Prokofiev’s score has been cut and reordered, so again, purists beware: This is not the disc to acquire if your first concern is the music. Conductor Bruno Moretti emphasizes the score’s foreboding and violence, not its sweet lyricism. The orchestra is serviceable but not of the first rank. The recording engineers have captured it vividly, and the widescreen videography is excellent too. This DVD was shot and edited not as a souvenir of a live performance but with television audiences in mind, and I feel that was the right decision to make, given the radicalism of Bigonzetti’s and Plessi’s concept.

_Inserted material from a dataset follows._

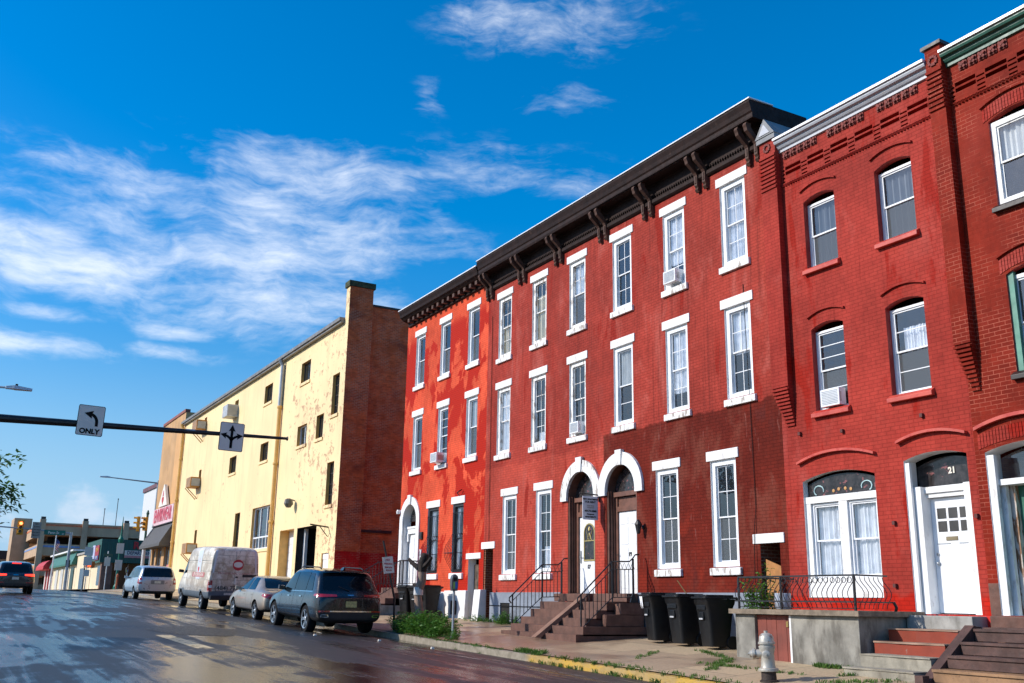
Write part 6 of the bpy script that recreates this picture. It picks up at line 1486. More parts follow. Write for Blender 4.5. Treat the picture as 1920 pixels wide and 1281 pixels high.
def leaf(mb, p, d, n, L, w):
    d = d.normalized(); s = d.cross(n).normalized(); n2 = s.cross(d)
    a = p; m1 = p + d * L * .45 + s * w * .5 + n2 * L * .06; m2 = p + d * L * .45 - s * w * .5 + n2 * L * .06; e = p + d * L - n2 * L * .12; c = p + d * L * .5
    k = len(mb.v); mb.v += [tuple(a), tuple(m1), tuple(e), tuple(m2), tuple(c)]
    mb.f += [(k, k + 1, k + 4), (k + 1, k + 2, k + 4), (k, k + 4, k + 3), (k + 4, k + 2, k + 3)]; mb.m += [0] * 4
rv = lambda: Vector((random.gauss(0, 1), random.gauss(0, 1), random.gauss(0, 1)))
def tree(x, y, h, r, label, seed, n_limb=9, leafL=.13, extra=()):
    random.seed(seed); z0 = zwalk(x, y) if x > CX else zc(y)
    root = thing('street_tree', (x, y, z0), label, 'tree')
    tb_ = MB(); base = Vector((x, y, z0)); fork = base + Vector((.1, .05, h * .34))
    tb_.tube([base - Vector((0, 0, .2)), base + Vector((.03, 0, h * .15)), fork, fork + Vector((.05, 0, h * .22)), fork + Vector((.1, .05, h * .5))], [.17, .14, .12, .08, .03], 9)
    lf = MB()
    for i in range(n_limb + len(extra)):
        a = 2 * math.pi * (i + random.uniform(-.3, .3)) / n_limb * 1.0; f = random.uniform(0, .6)
        if i >= n_limb: a, f = extra[i - n_limb][0], extra[i - n_limb][2]
        s = fork + Vector((.05, .02, h * .36 * f)); L = r * random.uniform(.75, 1.1) * (1 - f * .45)
        dz = h * random.uniform(.02, .30)
        if i >= n_limb: L, dz = extra[i - n_limb][1], extra[i - n_limb][3]
        e = s + Vector((math.cos(a) * L, math.sin(a) * L, dz))
        mid = s.lerp(e, .5) + Vector((0, 0, .18 * L)); tb_.tube([s, mid, e], [.055, .035, .012], 6)
        for j in range(9):
            q = random.uniform(.25, 1); b = (s.lerp(mid, q * 2) if q < .5 else mid.lerp(e, q * 2 - 1)); tw = b + Vector((math.cos(a), math.sin(a), 0)) * .2 + rv() * .26 + Vector((0, 0, .08))
            tb_.tube([b, b.lerp(tw, .5) + rv() * .04, tw], [.012, .008, .004], 4)
            for k in range(56):
                u = random.uniform(.2, 1.15); p = b.lerp(tw, u) + rv() * .11; d = (tw - b).normalized() + rv() * .7 + Vector((0, 0, -.35))
                leaf(lf, p, d, Vector((0, 0, 1)) + rv() * .4, random.uniform(.8, 1.25) * leafL, leafL * .46)
    tb_.build('trunk', M_bark, root, smooth=True); lf.build('crown', M_leaf, root, recalc=False)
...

If Prokofiev’s ballet were to be combined with Rollerball, the result might be very similar to this provocative production.

Ballet Review, June 2010

A very different approach to the score comes from the Italian choreographer Mario Bigonzetti. His eighty-eight-minute version, made for Aterballeto in 2006, uses only parts of it and offers nine pairs of Romeos and Juliets— separately, in twos, or all nine at once. Costumes are briefs and bras, plus biker gear for crowd scenes. The ballet opens in the tomb, while the balcony scene (which starts in silence) takes place in a giant fan or squirrel cage, and so on. Nothing is literal. The camera often focuses on physical details, savoring the attractive dancers, so that the choreography becomes unclear at times. A twelve-minute introduction by Bigonzetti, the designer, and the musical director/arranger describing their concept and symbolism comes first, as if not trusting us to make up our own minds.